WHAT NEEDS TO BE DONE:
Gather all lines in the entries that include the word "continues".

GIVEN RECORDS:
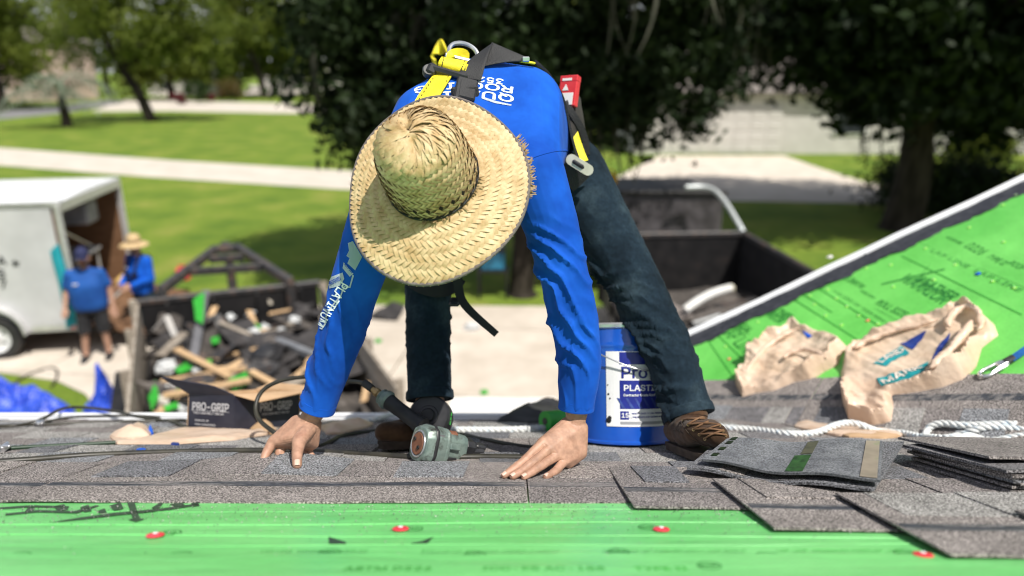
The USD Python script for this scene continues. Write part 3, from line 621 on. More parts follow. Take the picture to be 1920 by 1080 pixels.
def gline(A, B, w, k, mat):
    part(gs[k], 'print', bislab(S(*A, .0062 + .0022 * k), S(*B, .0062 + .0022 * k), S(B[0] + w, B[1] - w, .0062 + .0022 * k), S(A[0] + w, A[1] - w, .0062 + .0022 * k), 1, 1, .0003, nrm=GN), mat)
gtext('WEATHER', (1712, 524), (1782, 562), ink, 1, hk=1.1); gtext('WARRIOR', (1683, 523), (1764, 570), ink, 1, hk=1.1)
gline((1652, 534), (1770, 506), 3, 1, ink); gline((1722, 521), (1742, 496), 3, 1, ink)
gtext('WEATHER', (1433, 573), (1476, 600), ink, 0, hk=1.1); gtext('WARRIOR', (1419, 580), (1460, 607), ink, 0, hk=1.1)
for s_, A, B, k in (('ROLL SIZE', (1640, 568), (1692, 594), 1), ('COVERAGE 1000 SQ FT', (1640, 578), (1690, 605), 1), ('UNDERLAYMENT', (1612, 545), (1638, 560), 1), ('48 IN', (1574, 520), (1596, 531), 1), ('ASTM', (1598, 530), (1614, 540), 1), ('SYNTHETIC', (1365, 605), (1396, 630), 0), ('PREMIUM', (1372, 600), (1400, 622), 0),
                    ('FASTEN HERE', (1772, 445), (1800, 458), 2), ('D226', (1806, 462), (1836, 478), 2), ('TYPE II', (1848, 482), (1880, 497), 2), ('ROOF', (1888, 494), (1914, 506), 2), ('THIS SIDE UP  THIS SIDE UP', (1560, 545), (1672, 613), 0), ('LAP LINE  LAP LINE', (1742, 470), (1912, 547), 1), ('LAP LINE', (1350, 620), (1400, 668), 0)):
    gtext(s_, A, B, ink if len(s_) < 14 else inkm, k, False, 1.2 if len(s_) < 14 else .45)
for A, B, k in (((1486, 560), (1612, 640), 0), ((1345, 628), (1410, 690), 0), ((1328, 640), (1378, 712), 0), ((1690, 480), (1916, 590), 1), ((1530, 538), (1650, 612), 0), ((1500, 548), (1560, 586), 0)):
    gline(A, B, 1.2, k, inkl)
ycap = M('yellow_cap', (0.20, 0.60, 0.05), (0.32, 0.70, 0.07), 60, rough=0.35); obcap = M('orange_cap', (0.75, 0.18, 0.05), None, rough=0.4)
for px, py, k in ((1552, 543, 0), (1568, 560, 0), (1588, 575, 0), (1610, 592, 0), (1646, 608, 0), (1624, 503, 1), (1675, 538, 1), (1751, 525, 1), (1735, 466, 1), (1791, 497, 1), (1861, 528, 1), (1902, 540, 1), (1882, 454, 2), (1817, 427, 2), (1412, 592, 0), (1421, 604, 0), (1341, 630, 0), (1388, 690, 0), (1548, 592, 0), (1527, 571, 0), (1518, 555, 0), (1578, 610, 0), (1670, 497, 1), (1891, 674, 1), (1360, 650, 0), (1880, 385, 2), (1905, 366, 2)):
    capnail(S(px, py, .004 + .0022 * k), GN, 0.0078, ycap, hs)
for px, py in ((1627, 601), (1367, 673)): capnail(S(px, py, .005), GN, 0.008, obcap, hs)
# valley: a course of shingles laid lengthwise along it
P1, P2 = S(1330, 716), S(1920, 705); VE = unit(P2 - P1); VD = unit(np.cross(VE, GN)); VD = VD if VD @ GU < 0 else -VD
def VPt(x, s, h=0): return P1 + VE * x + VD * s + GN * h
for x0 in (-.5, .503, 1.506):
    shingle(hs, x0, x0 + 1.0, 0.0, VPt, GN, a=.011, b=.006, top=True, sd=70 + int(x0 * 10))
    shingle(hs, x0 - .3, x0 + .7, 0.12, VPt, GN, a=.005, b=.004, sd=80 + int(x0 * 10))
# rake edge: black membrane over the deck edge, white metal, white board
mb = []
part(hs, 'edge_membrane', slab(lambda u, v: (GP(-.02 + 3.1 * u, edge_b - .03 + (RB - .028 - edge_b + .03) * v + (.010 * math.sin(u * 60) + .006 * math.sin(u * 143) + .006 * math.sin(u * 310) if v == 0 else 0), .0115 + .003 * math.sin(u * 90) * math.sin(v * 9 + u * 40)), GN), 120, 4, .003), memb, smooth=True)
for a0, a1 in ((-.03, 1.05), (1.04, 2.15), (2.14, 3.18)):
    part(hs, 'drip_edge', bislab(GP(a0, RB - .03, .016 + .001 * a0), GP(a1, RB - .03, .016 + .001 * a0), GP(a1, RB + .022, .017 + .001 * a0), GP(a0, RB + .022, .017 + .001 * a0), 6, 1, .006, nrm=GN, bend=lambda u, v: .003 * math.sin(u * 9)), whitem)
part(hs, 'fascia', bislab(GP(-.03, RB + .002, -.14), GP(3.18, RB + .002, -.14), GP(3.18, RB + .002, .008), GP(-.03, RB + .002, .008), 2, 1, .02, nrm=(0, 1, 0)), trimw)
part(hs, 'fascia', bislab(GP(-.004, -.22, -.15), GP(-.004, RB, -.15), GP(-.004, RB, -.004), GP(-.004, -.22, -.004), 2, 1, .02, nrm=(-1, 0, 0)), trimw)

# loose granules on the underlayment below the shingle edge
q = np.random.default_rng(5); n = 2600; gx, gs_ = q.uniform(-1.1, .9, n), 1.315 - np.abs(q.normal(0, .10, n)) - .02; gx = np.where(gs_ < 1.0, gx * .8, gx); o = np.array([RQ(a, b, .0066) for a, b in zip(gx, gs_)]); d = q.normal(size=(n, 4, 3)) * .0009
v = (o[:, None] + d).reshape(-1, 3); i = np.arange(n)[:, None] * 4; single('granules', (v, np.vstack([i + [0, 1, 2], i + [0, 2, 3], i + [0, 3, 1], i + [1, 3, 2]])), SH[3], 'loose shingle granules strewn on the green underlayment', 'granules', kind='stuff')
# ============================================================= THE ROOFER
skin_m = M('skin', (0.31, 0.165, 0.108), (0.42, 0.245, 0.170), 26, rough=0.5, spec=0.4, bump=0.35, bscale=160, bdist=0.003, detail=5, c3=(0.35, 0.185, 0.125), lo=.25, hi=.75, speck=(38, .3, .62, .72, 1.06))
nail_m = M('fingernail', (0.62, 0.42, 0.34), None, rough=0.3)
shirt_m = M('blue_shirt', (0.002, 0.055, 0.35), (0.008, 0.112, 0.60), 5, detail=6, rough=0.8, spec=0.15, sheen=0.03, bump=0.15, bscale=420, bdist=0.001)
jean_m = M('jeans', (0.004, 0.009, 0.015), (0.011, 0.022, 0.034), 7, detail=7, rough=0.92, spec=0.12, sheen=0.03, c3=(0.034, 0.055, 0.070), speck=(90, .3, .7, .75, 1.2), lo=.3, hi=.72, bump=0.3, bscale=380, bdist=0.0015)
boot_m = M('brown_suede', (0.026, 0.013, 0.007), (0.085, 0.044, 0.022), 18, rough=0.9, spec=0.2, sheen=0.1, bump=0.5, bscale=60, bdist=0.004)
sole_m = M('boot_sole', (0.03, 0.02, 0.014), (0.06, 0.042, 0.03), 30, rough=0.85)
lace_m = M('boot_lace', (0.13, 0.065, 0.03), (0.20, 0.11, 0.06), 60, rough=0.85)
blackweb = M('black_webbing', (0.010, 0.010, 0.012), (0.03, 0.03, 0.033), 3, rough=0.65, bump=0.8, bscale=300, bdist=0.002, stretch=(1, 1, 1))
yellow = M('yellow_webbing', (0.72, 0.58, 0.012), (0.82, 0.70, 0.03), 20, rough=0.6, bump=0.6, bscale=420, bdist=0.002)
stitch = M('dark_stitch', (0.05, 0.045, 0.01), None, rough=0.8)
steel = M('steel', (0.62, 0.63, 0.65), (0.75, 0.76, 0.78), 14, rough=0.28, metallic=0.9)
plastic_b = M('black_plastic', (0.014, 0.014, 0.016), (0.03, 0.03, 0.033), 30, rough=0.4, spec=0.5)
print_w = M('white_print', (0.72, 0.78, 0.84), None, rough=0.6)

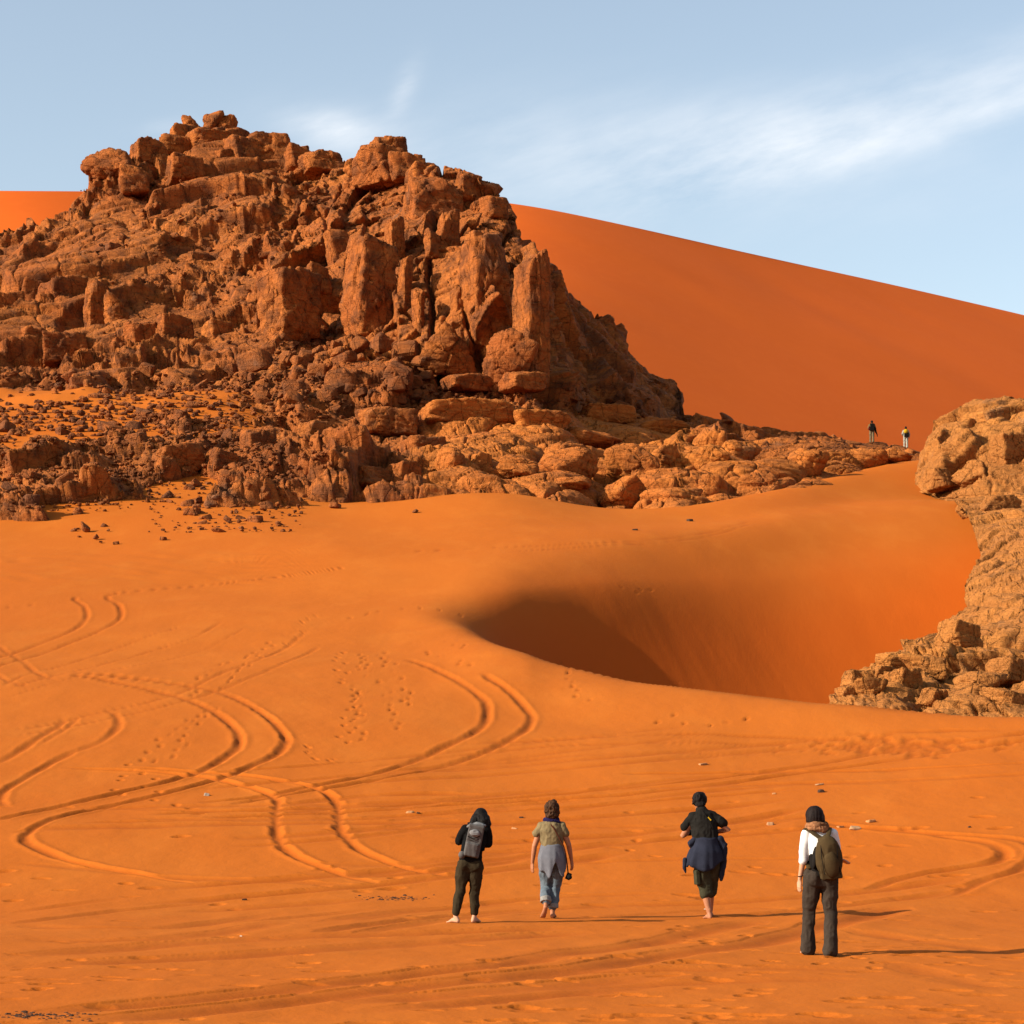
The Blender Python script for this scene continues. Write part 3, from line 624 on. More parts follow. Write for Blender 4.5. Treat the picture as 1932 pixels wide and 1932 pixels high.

TASK ANSWER:
The USD Python script for this scene continues. Write part 3, from line 621 on. More parts follow. Take the picture to be 1920 by 1080 pixels.
The Blender Python script for this scene continues. Write part 3, from line 624 on. More parts follow. Write for Blender 4.5. Treat the picture as 1932 pixels wide and 1932 pixels high.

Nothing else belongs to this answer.